My parents have a very simple request of me, in exchange for allowing me to live under their roof until I am married. I have to be "moving forward." Unfortunately, my parents and I have a very different idea of what moving forward is.

All I want to do in this world is be a wife and mother. I feel God calling me to such a life every day. I've got a bit of a deficiency in a lot of the arts of homemaking. I can clean, I can sew passably, and I can follow recipes, but outside of that I don't know much. Budgeting, diaper changing, menu planning, and a number of important aspects of keeping a home are things I've never learned.

In my mind, if my chosen life path is to be a wife and mother, then moving forward toward that goal would be learning to do these things proficiently. I also wish to spend my time becoming a more mature Christian by attending church functions, helping the needy, serving my parents, and assisting a family of eight I know any way I can in exchange for knitting lessons and experience with infants.

My mother doesn’t think that being a homeschooling mother is an illegitimate occupation. It’s just not for her baby girl. In the same way many parents say, “I don’t mind *insert belief or lifestyle here* people, as long as my child isn’t one,” my mother doesn’t mind stay-at-home mothers. Just as long as I don’t aspire to become one.

Enter the reasons and arguments that I should spend my unmarried years preparing for a “worst case scenario” by attending college and developing a résumé.

Firstly, my parents are more than a little disconcerted by the fact that I’m really not interested in spending large amounts of time with my peers. I have a few good friends that I see from time to time, and I would not be adverse to making more Godly friendships or finding a homemaking mentor, but I really do prefer to spend time with my family. My parents are my favorite people in the world, and we share so many interests that it seems silly to spend time with people I can learn little from in comparison.

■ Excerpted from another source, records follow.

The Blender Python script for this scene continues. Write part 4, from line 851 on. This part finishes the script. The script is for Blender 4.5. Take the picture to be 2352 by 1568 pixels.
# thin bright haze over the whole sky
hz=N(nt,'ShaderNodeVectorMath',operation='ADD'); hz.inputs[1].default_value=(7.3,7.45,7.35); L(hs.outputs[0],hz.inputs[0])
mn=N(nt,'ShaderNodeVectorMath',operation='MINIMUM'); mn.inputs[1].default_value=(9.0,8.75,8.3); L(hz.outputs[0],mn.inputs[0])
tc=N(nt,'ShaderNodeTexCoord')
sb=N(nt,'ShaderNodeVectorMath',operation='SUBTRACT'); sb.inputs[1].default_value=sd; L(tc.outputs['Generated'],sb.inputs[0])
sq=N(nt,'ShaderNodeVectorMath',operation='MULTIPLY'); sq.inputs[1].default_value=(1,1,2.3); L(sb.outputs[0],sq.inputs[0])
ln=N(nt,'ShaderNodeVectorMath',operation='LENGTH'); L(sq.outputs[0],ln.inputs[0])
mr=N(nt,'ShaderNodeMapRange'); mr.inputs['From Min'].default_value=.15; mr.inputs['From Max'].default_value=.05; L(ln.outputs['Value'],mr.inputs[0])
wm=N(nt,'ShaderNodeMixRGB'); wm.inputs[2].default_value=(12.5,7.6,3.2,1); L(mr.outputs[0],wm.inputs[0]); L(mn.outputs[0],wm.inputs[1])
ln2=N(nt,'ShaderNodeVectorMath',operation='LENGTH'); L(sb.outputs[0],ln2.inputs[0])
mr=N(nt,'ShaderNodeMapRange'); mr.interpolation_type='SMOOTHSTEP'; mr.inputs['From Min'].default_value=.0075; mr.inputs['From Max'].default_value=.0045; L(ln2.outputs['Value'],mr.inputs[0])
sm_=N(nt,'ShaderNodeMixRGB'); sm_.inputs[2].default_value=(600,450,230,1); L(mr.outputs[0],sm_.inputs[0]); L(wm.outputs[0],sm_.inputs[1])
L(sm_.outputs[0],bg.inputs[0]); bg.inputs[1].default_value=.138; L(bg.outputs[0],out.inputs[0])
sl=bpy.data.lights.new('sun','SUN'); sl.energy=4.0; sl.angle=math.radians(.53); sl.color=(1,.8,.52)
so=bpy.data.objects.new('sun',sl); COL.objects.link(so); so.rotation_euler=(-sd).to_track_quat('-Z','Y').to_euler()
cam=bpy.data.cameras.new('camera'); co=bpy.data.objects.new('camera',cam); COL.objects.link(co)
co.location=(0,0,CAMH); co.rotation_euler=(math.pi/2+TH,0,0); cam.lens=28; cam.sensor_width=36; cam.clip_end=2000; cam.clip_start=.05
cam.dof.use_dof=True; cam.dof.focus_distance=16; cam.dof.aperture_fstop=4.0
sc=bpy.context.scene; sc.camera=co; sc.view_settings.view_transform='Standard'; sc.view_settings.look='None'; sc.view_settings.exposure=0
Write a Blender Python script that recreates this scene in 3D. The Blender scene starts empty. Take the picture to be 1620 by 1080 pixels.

By and large, I don’t care for interaction with my peers. There are many exceptions, yes, but as for the people I would most likely meet in college? Boys, parties, and careerism are not my primary interests. By that same token, I would prefer not to be meeting a husband who belonged to the perpetually adolescent environment of a college. I want a man of vision, unafraid of entrepreneurship, deeply rooted in his ancestry, who will want to blaze a trail down a forgotten path of family life.

Furthermore, my mother thinks that “children need to go to school.” It escapes her, having grown up in a world where government schools are the norm, that for several hundred years of American colonial and national history, children didn’t go to school. They were educated at home by their parents, and brought up in the family business. America was not illiterate before the dawn of public schools; on the contrary, books like the New England Primer and the Blue-Backed Speller illustrate that the average twelve year old in the 1700s was far more educated than most high school graduates today.

That is not to say that public school is an entirely negative thing. But it started out as an option for parents who didn’t have time or means to teach their own, not a compulsory requirement for life in modern society. If I have the time and the means to educate my children, why on earth should I not do so?

I don’t think I need an education degree to teach my children about the world, about the Lord, and about the universe. I think that all I need is the wise counsel of older experts who have tried and true methods and the personal willingness to sacrifice my time and energy for their benefit.

It’s true that children need time to interact with others and learn social skills, but I personally think that adequate interaction can be provided by attending church functions and meeting up with other families at parks. Not to mention, if I have multiple children of different ages, my children will experience first-hand how to interact, cooperate, and respect their peers.

1 comment:

Everly Pleasant said...

Bravo!
I think that I agree with your every statement. If your parents need you to have a back-up plan (or a "just-in-case-your-husband-ditches-you-and-leaves-you-a-penniless-mother-of-seven-plan")then tell them that you'll write...because you write very well!